■ Required work
Sift the material for lines containing "Python", and return them.

■ Materials provided
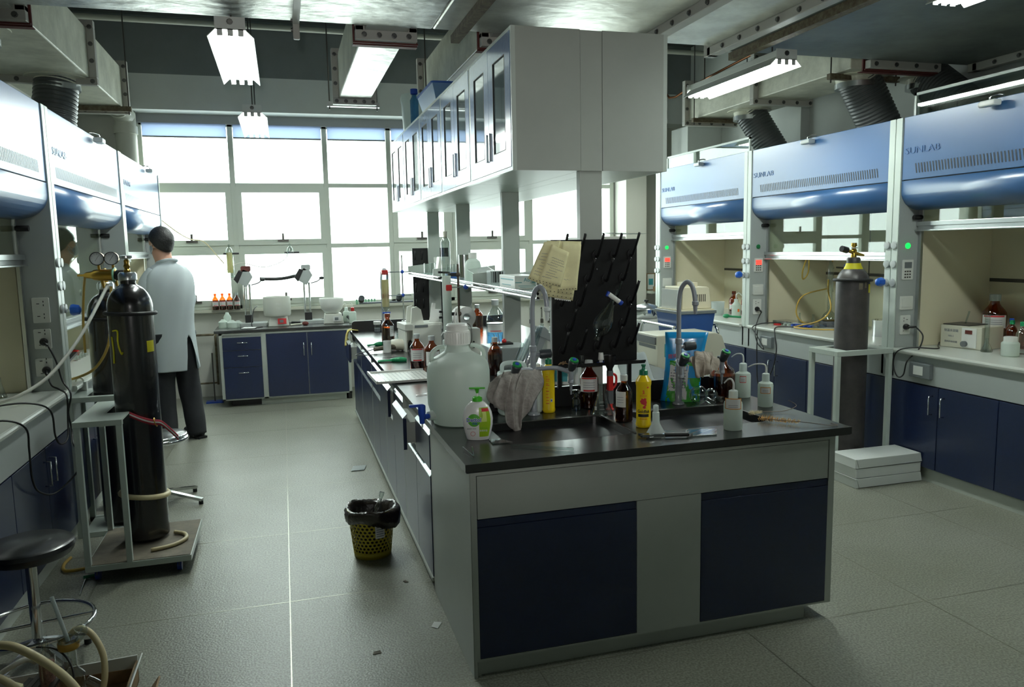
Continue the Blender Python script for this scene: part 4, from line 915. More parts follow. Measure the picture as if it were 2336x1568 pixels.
# washing powder bag standing up
t = thing('detergent_bag', 'blue and green stand up bag of washing powder behind the right tap', 'bag', (1.895, 3.475, .851), face((1.89, 3.475)))
def bagsurf(s, z0, z1, off=0, k=10, m=10, x0=-1, x1=1):
    rows = []
    for i in range(k+1):
        z = z0+(z1-z0)*i/k; w = .098-.012*math.sin(z/.29*PI)+.008*(z/.29); dep = .040*(1-z/.30)**.8 if z < .30 else 0
        rows.append([(w*(x0+(x1-x0)*j/m)+.03*(z/.29), s*(dep*math.sqrt(max(0, 1-(x0+(x1-x0)*j/m)**2*.8))+.002+off)+.002*math.sin(j*2+i), z) for j in range(m+1)])
    return rows
G().sheet(bagsurf(-1, 0, .29)).sheet(bagsurf(1, 0, .29)[::-1]).obj('pouch', 'soap_blue', t, solid=.001)
G().sheet(bagsurf(-1, .0, .10, .0015, x0=-.75, x1=.98)).obj('green_panel', 'soap_green', t); G().sheet(bagsurf(-1, .045, .155, .0025, x0=-.72, x1=.30)).obj('white_panel', 'paper', t)
G().sheet(bagsurf(-1, .150, .172, .0022, x0=-.75, x1=.9)).obj('green_band', 'soap_green', t); G().sheet(bagsurf(-1, .01, .045, .003, x0=.05, x1=.30)).obj('bar_code', 'paper', t)
text('lettering', '雕牌洗衣粉', .022, frame3((-.005, -.031, .192), (1, 0, .08), (0, 0, 1)), 'red_print', t, .0006)
for i in range(7): G().sheet(bagsurf(-1, .058+.012*i, .062+.012*i, .0032, k=1, x0=-.66, x1=.22)).obj('label_print', 'grey_print', t)
G().rbox(-.045, -.006, .252, -.012, .001, .260, .003, 'y').rbox(.012, -.006, .252, .045, .001, .260, .003, 'y').obj('hand_holes', 'beige', t)
G().torus((.055, -.028, .175), .008, .002, (0, -1, 0)).obj('round_mark', 'red_print', t)

for o in bpy.data.objects['detergent_bag'].children:
    for v in o.data.vertices: v.co.z *= 1.2

# ------------------------------------------------------------------ bottle brushes, glass rod, tweezers
def brush(label, a, b, c, m, r, bent=None):
    a, b, c = Vector(a), Vector(b), Vector(c); t = thing('bottle_brush', label, 'brush', a)
    G().tube([v-a for v in ([a, b, c] if bent is None else [a, b, c]+[Vector(q) for q in bent])], .0016, 6).obj('wire_handle', 'wire', t)
    g = G(); rd = random.Random(3); d = (b-a); L = d.length; dn = d.normalized(); u = dn.cross(Vector((0, 0, 1))).normalized(); w = u.cross(dn)
    for i in range(260):
        s = rd.random(); th = rd.random()*2*PI; rr = r*(1-.55*s)*(.8+.35*rd.random()); p = a+d*s; e = p+(u*math.cos(th)+w*math.sin(th))*rr+dn*rr*.35
        if e.z < .8525: e.z = .8525
        q = dn*.0012; g.add([p-q-a, p+q-a, e-a], [(0, 1, 2)])
    g.obj('bristles', m, t)
brush('tan bottle brush lying across the right rear corner of the worktop', (1.985, 2.935, .863), (2.11, 2.81, .864), (2.20, 2.745, .856), 'bristle', .024, [(2.245, 2.735, .854), (2.225, 2.755, .86)])
brush('pale bottle brush with a thin wire behind the tan brush', (2.005, 3.035, .862), (2.085, 3.05, .862), (2.19, 3.045, .857), 'bristle_pale', .018, [(2.27, 3.05, .875), (2.262, 3.10, .893)])
t = thing('glass_rod', 'long clear glass rod lying at the front edge below the left sink', 'rod', (.93, 2.80, .851)); G().cyl((-.10, .09, .006), (.11, -.055, .006), .0055, n=10).obj('rod', 'glass', t)
text('rod_mark', 'BoTC', .010, frame3((.098, -.047, .0122), (.21, -.145, 0), (.145, .21, .0)), 'print_black', t, .0003)
t = thing('tweezers', 'fine steel tweezers lying at the near left corner of the worktop', 'tweezers', (.655, 2.86, .851)); G().bar((0, -.065, .004), (-.014, .06, .010), .003, .0014).bar((0, -.065, .004), (.022, .055, .010), .003, .0014).obj('arms', 'chrome', t)
t = thing('glass_shard', 'thin clear plate of glass leaning at the front left corner of the left sink', 'glass plate', (.805, 3.0, .851)); G().prism([(-.035, -.05), (.05, -.055), (.015, .02), (-.03, .03)], 'z', .001, .004).obj('plate', 'clear', t)

# ------------------------------------------------------------------ drying rack with pegs, notes and separating funnel
RY = 3.50
t = thing('drying_rack', 'big black peg board for drying glassware standing behind the sinks', 'drying rack', (1.445, RY, .955), world=True)
G().box(1.222, RY, 1.07, 1.668, RY+.022, 1.668).obj('board', 'rack_black', t, bev=.003); G().box(1.219, RY+.002, 1.07, 1.222, RY+.02, 1.668).obj('edge', 'hood_grey', t)
G().rbox(1.165, RY-.085, 1.064, 1.675, RY+.02, 1.070, .01, 'z').box(1.165, RY-.085, 1.07, 1.675, RY-.080, 1.080).box(1.25, RY+.004, .951, 1.27, RY+.018, 1.066).box(1.62, RY+.004, .951, 1.64, RY+.018, 1.066).obj('tray', 'rack_black', t)
pegs = [(1.357, 1.588), (1.450, 1.588), (1.542, 1.588), (1.633, 1.590), (1.406, 1.473), (1.498, 1.471), (1.588, 1.473), (1.267, 1.36), (1.361, 1.355), (1.54, 1.360), (1.632, 1.362), (1.310, 1.24), (1.500, 1.248), (1.589, 1.250), (1.270, 1.13), (1.362, 1.143), (1.452, 1.143), (1.541, 1.146), (1.633, 1.158), (1.27, 1.588), (1.31, 1.475)]
for x, z in pegs:
    o = G().tube([(x, RY+.002, z), (x, RY-.03, z+.006), (x, RY-.10, z+.105)], .0062, 10, k=3).obj('peg', 'rack_black', t)
    G().tube([(x-.012, RY-.001, z-.018), (x-.016, RY-.004, z+.01), (x-.006, RY-.006, z+.028)], .003, 6).obj('peg_socket', 'rack_black', o)
G().ball((1.455, RY-.002, 1.525), .004).obj('screw', 'aluminium', t)
# hand-written notes hung on the rack
def note(label, pts, seed, lines=7, m='paper_yellow', holes=True):
    rd = random.Random(seed); a, b, c, d = [Vector(q)+Vector((-.032, 0, .004)) for q in pts]; n = 8; cc = (a+b+c+d)/4
    t = thing('handwritten_note', label, 'paper', cc, group='handwritten notes hanging on the drying rack'); S_ = lambda u, v: (a.lerp(b, u).lerp(d.lerp(c, u), v))+Vector((0, -.004*math.sin(u*5+seed)*v-.003*math.sin(v*7+seed*2), 0))-cc
    G().sheet([[S_(j/n, i/n) for j in range(n+1)] for i in range(n+1)]).obj('sheet', m, t, solid=.0006)
    for i in range(lines):
        v = .3+.6*i/lines; u0 = .1+.2*rd.random(); L = .3+.45*rd.random(); P = []
        for j in range(16):
            u = u0+L*j/15; 
            if u > .93: break
            P.append(S_(u, v+.012*math.sin(j*2.3+i))+Vector((0, -.0012, .0)))
        if len(P) > 3: G().tube(P, .0006, 4, k=1).obj('handwriting', 'ink', t)
    if holes:
        for j in range(7): G().cyl(S_(.08+.14*j, .965)+Vector((0, -.0015, 0)), S_(.08+.14*j, .965)+Vector((0, .001, 0)), .0022, n=8).obj('punch_hole', 'print_black', t)
Y_ = RY-.115
note('yellow handwritten note of the hanging bundle, its rearmost wide sheet', [(1.20, Y_+.02, 1.66), (1.37, Y_+.02, 1.655), (1.325, Y_+.02, 1.38), (1.17, Y_+.02, 1.41)], 1, 3)
note('long lower note of the bundle with a row of punched holes', [(1.225, Y_+.012, 1.64), (1.33, Y_+.012, 1.64), (1.325, Y_+.012, 1.405), (1.18, Y_+.012, 1.425)], 2, 3)
note('right hand plain yellow note of the bundle', [(1.27, Y_+.006, 1.655), (1.365, Y_+.006, 1.64), (1.34, Y_+.006, 1.43), (1.24, Y_+.006, 1.425)], 3, 0)
note('left note of the bundle, sticking out to the left', [(1.18, Y_, 1.655), (1.26, Y_, 1.66), (1.21, Y_, 1.44), (1.10, Y_, 1.49)], 4, 8)
note('front note of the bundle covered in blue handwriting', [(1.215, Y_-.008, 1.645), (1.30, Y_-.008, 1.605), (1.255, Y_-.008, 1.445), (1.145, Y_-.008, 1.475)], 5, 9)
note('white punched strip at the bottom of the note bundle', [(1.235, Y_+.03, 1.42), (1.325, Y_+.03, 1.41), (1.32, Y_+.03, 1.375), (1.24, Y_+.03, 1.388)], 6, 0, 'paper')
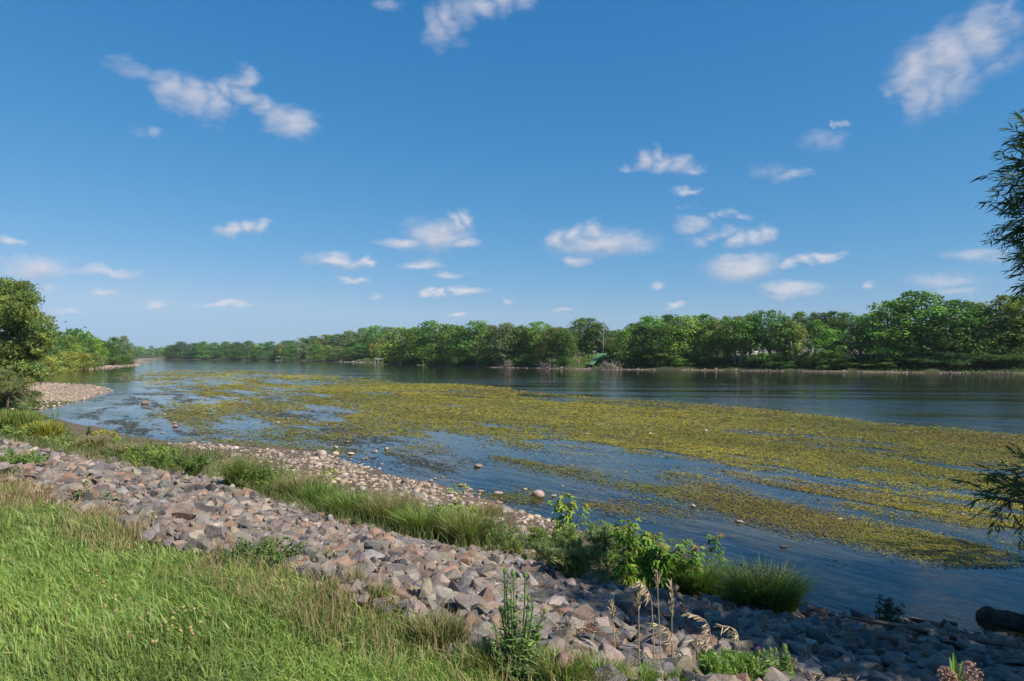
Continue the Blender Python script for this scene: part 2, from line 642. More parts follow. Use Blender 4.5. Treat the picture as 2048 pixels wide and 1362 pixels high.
NEAR_LINE += [tuple(on_z(a, b)[:2]) for a, b in [(70, 822), (110, 815), (185, 795), (224, 780), (190, 771), (90, 765), (20, 762), (-60, 758), (-90, 752), (0, 748), (60, 745), (180, 738), (277, 730), (266, 726.5)]]
NEAR_LINE += [(-205., 400.), (-300., 560.), (-430., 800.), (-560., 1010.)]
FAR_PIX = [(335, 718.2), (450, 719.6), (600, 722.0), (740, 725.5), (800, 729), (900, 732.5), (1000, 735), (1200, 738.8), (1350, 740), (1500, 741.5), (1750, 744.5), (2048, 747.5)]
FAR = [tuple(on_z(a, b)[:2]) for a, b in FAR_PIX]
FAR_LINE = [(-520., 1060.)] + FAR + [(170., 108.), (300., 20.), (900., -420.)]
RIVER = NEAR_LINE + FAR_LINE


def H(x, y):
    """height of the ground above the water"""
    x, y = np.asarray(x, float), np.asarray(y, float)
    wet = inside(RIVER, x, y)
    dn, df = dist_line(NEAR_LINE, x, y), dist_line(FAR_LINE, x, y)
    # far bank
    zf = np.interp(df, [0, 3.0, 6, 14, 22, 60, 400], [-.05, -.02, 1.1, 3.6, 4.4, 5.2, 9.0]) + .25 * fbm(x * .08, y * .08) * sstep(4, 12, df)
    zn = np.interp(dn, [0, 2, 8, 25, 80], [0, .06, .18, .8, 2.2]) + .06 * fbm(x * .3, y * .3) * sstep(0, 6, dn)
    z = np.where(df < dn, zf, zn)
    z = np.where(wet, -np.minimum(.05 * np.minimum(dn, df), .9) - .02, z)
    # near bank by its own cross-section
    u, v = uv(x, y)
    vt, vb, vs = np.interp(u, TOP_U, TOP_V), np.interp(u, TOE_U, TOE_V), np.interp(u, SHORE_U, SHORE_V)
    zb = np.interp(u, TOE_U, _toe_z_sorted)
    vs = np.maximum(vs, vb + .25)
    near = np.where(v < vt, 1.72 + .34 * sstep(0, 4.5, vt - v),
                    np.where(v < vb, 1.72 + (zb - 1.72) * (v - vt) / (vb - vt),
                             np.where(v < vs, zb * np.clip(1 - (v - vb) / (vs - vb), 0, 1) ** .8, -np.minimum((v - vs) * .09, .8))))
    near = near + .03 * fbm(x * .9, y * .9) * (v < vb) + .07 * fbm(x * .55 + 3, y * .55) * sstep(-.3, 1., v - vb) * (v < vs + 6)
    w = (1 - sstep(38, 50, u)) * (1 - sstep(30, 60, v)) * sstep(-40, -18, u) * (1 - sstep(40, 60, np.abs(x)))
    return z * (1 - w) + near * w


_p = np.array([on_z(a, b, c) for (a, b), c in zip(TOE_PIX, TOE_Z)])
_toe_z_sorted = np.array(TOE_Z)[np.argsort(uv(_p[:, 0], _p[:, 1])[0])]


def hz(x, y):
    return float(H(np.array([x]), np.array([y]))[0])


def ground_at(px, py, far=420.0):
    """where the line of sight through a picture point meets the ground or the water"""
    d = ray(px, py)
    t = np.geomspace(1.5, far, 2400)
    x, y, z = d[0] * t, d[1] * t, CAM_H + d[2] * t
    g = np.maximum(H(x, y), 0.0)
    k = int(np.argmax(z <= g)) if (z <= g).any() else len(t) - 1
    return np.array([x[k], y[k], float(H(x[k:k + 1], y[k:k + 1])[0])])


def grow(start, stop, step, ratio):
    out, s = [], step
    while start < stop:
        s *= ratio
        start += s
        out.append(start)
    return out


gx = np.arange(-34, 14.01, .26)
gx = np.concatenate([-np.array(grow(34, 1700, .25, 1.065))[::-1], gx, np.array(grow(14, 1700, .25, 1.065))])
gy = np.arange(-5, 46.01, .26)
gy = np.concatenate([-np.array(grow(5, 900, .3, 1.12))[::-1], gy, np.array(grow(46, 2200, .25, 1.062))])
GX, GY = np.meshgrid(gx, gy)
GZ = H(GX.ravel(), GY.ravel())
verts = np.stack([GX.ravel(), GY.ravel(), GZ], 1)
nxg, nyg = len(gx), len(gy)
ii, jj = np.meshgrid(np.arange(nyg - 1), np.arange(nxg - 1), indexing='ij')
b0 = (ii * nxg + jj).ravel()
gf = np.stack([b0, b0 + 1, b0 + nxg + 1, b0 + nxg], 1)
# what the ground is made of, place by place
X, Y = GX.ravel(), GY.ravel()
U, V = uv(X, Y)
vt, vb, vs = np.interp(U, TOP_U, TOP_V), np.interp(U, TOE_U, TOE_V), np.interp(U, SHORE_U, SHORE_V)
dn, df = dist_line(NEAR_LINE, X, Y), dist_line(FAR_LINE, X, Y)
wet = inside(RIVER, X, Y)
turf, soil, bed, tan, bank = (np.array(c) for c in ((.055, .075, .022), (.075, .06, .045), (.05, .045, .03), (.30, .24, .18), (.05, .075, .02)))
gc = np.where((V < vt)[:, None], turf, np.where((V < vb)[:, None], soil, np.array([.13, .10, .07])))
farm = (df < dn)
g_far = np.tile(bank, (len(X), 1))
g_left = np.where((dn < 26)[:, None] & (Y > 55)[:, None], tan, bank)
is_near = (U < 46) & (np.abs(X) < 60) & (V < 40)
gc = np.where(is_near[:, None], gc, np.where(farm[:, None], g_far, g_left))
gc = np.where(wet[:, None] & ~is_near[:, None], bed, gc)
gc = gc * (1 + .25 * fbm(X * .7, Y * .7)[:, None])
m, n, l, out = new_mat('earth')
att = n.new('ShaderNodeVertexColor')
att.layer_name = 'Col'
geo = n.new('ShaderNodeNewGeometry')
nz = noise_node(n, l, 6.0, 8, .7, geo.outputs['Position'])
rp = n.new('ShaderNodeValToRGB')
rp.color_ramp.elements[0].position, rp.color_ramp.elements[0].color = .3, (.45, .45, .45, 1)
rp.color_ramp.elements[1].position, rp.color_ramp.elements[1].color = .7, (1.4, 1.35, 1.3, 1)
l.new(nz.outputs['Fac'], rp.inputs[0])
p = n.new('ShaderNodeBsdfPrincipled')
p.inputs['Roughness'].default_value = .95
p.inputs['Specular IOR Level'].default_value = .15
l.new(mul_color(n, l, att.outputs['Color'], rp.outputs[0]), p.inputs['Base Color'])
bmp = n.new('ShaderNodeBump')
bmp.inputs['Strength'].default_value = .8
bmp.inputs['Distance'].default_value = .05
l.new(nz.outputs['Fac'], bmp.inputs['Height'])
l.new(bmp.outputs[0], p.inputs['Normal'])
l.new(p.outputs[0], out.inputs['Surface'])
M_EARTH = m
ground = link('ground', mesh_np('ground', verts, [gf], gc, True), M_EARTH, kind='structure')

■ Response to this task
Continue the Blender Python script for this scene: part 4, from line 915. More parts follow. Measure the picture as if it were 2336x1568 pixels.
Continue the Blender Python script for this scene: part 2, from line 642. More parts follow. Use Blender 4.5. Treat the picture as 2048 pixels wide and 1362 pixels high.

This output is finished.